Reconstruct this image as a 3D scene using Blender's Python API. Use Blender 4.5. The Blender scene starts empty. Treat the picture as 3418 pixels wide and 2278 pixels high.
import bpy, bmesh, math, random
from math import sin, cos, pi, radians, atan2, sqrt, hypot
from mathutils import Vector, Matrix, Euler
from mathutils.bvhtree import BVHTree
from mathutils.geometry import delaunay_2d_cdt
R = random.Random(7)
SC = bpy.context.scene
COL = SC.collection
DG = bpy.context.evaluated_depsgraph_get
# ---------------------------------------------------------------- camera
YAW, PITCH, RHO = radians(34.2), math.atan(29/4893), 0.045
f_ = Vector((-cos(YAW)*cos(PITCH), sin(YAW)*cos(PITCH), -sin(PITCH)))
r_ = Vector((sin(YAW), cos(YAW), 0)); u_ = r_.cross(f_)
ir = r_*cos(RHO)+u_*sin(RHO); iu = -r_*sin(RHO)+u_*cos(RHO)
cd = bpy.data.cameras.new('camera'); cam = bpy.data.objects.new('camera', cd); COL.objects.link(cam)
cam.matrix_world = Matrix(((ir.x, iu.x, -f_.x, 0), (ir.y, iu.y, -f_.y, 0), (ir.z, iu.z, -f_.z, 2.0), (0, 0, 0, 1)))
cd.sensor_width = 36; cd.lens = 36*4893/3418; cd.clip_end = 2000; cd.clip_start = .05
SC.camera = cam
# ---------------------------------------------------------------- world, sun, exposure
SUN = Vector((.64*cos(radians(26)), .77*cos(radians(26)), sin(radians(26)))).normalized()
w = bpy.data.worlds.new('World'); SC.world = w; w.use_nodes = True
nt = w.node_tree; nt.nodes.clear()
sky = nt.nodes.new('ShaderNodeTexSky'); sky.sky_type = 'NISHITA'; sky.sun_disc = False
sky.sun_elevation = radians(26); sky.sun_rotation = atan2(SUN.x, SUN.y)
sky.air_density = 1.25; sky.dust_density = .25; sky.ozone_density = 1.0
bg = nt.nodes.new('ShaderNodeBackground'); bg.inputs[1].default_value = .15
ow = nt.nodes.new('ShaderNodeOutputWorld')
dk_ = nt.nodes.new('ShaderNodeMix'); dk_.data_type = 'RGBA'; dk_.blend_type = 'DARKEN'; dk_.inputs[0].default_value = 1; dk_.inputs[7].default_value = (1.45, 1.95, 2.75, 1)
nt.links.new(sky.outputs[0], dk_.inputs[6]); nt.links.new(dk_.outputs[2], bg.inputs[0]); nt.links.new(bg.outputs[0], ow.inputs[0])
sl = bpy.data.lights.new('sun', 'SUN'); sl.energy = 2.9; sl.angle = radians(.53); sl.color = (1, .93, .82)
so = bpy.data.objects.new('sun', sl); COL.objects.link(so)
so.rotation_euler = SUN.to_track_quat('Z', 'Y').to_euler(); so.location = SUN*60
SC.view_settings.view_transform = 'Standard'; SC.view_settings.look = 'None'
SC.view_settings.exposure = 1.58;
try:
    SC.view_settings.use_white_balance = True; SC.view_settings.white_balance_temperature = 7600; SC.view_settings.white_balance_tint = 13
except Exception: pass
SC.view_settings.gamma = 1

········

◆ Directive ◆
Write the complete data out, exactly as above.

◆ Complete response ◆
Reconstruct this image as a 3D scene using Blender's Python API. Use Blender 4.5. The Blender scene starts empty. Treat the picture as 3418 pixels wide and 2278 pixels high.
import bpy, bmesh, math, random
from math import sin, cos, pi, radians, atan2, sqrt, hypot
from mathutils import Vector, Matrix, Euler
from mathutils.bvhtree import BVHTree
from mathutils.geometry import delaunay_2d_cdt
R = random.Random(7)
SC = bpy.context.scene
COL = SC.collection
DG = bpy.context.evaluated_depsgraph_get
# ---------------------------------------------------------------- camera
YAW, PITCH, RHO = radians(34.2), math.atan(29/4893), 0.045
f_ = Vector((-cos(YAW)*cos(PITCH), sin(YAW)*cos(PITCH), -sin(PITCH)))
r_ = Vector((sin(YAW), cos(YAW), 0)); u_ = r_.cross(f_)
ir = r_*cos(RHO)+u_*sin(RHO); iu = -r_*sin(RHO)+u_*cos(RHO)
cd = bpy.data.cameras.new('camera'); cam = bpy.data.objects.new('camera', cd); COL.objects.link(cam)
cam.matrix_world = Matrix(((ir.x, iu.x, -f_.x, 0), (ir.y, iu.y, -f_.y, 0), (ir.z, iu.z, -f_.z, 2.0), (0, 0, 0, 1)))
cd.sensor_width = 36; cd.lens = 36*4893/3418; cd.clip_end = 2000; cd.clip_start = .05
SC.camera = cam
# ---------------------------------------------------------------- world, sun, exposure
SUN = Vector((.64*cos(radians(26)), .77*cos(radians(26)), sin(radians(26)))).normalized()
w = bpy.data.worlds.new('World'); SC.world = w; w.use_nodes = True
nt = w.node_tree; nt.nodes.clear()
sky = nt.nodes.new('ShaderNodeTexSky'); sky.sky_type = 'NISHITA'; sky.sun_disc = False
sky.sun_elevation = radians(26); sky.sun_rotation = atan2(SUN.x, SUN.y)
sky.air_density = 1.25; sky.dust_density = .25; sky.ozone_density = 1.0
bg = nt.nodes.new('ShaderNodeBackground'); bg.inputs[1].default_value = .15
ow = nt.nodes.new('ShaderNodeOutputWorld')
dk_ = nt.nodes.new('ShaderNodeMix'); dk_.data_type = 'RGBA'; dk_.blend_type = 'DARKEN'; dk_.inputs[0].default_value = 1; dk_.inputs[7].default_value = (1.45, 1.95, 2.75, 1)
nt.links.new(sky.outputs[0], dk_.inputs[6]); nt.links.new(dk_.outputs[2], bg.inputs[0]); nt.links.new(bg.outputs[0], ow.inputs[0])
sl = bpy.data.lights.new('sun', 'SUN'); sl.energy = 2.9; sl.angle = radians(.53); sl.color = (1, .93, .82)
so = bpy.data.objects.new('sun', sl); COL.objects.link(so)
so.rotation_euler = SUN.to_track_quat('Z', 'Y').to_euler(); so.location = SUN*60
SC.view_settings.view_transform = 'Standard'; SC.view_settings.look = 'None'
SC.view_settings.exposure = 1.58;
try:
    SC.view_settings.use_white_balance = True; SC.view_settings.white_balance_temperature = 7600; SC.view_settings.white_balance_tint = 13
except Exception: pass
SC.view_settings.gamma = 1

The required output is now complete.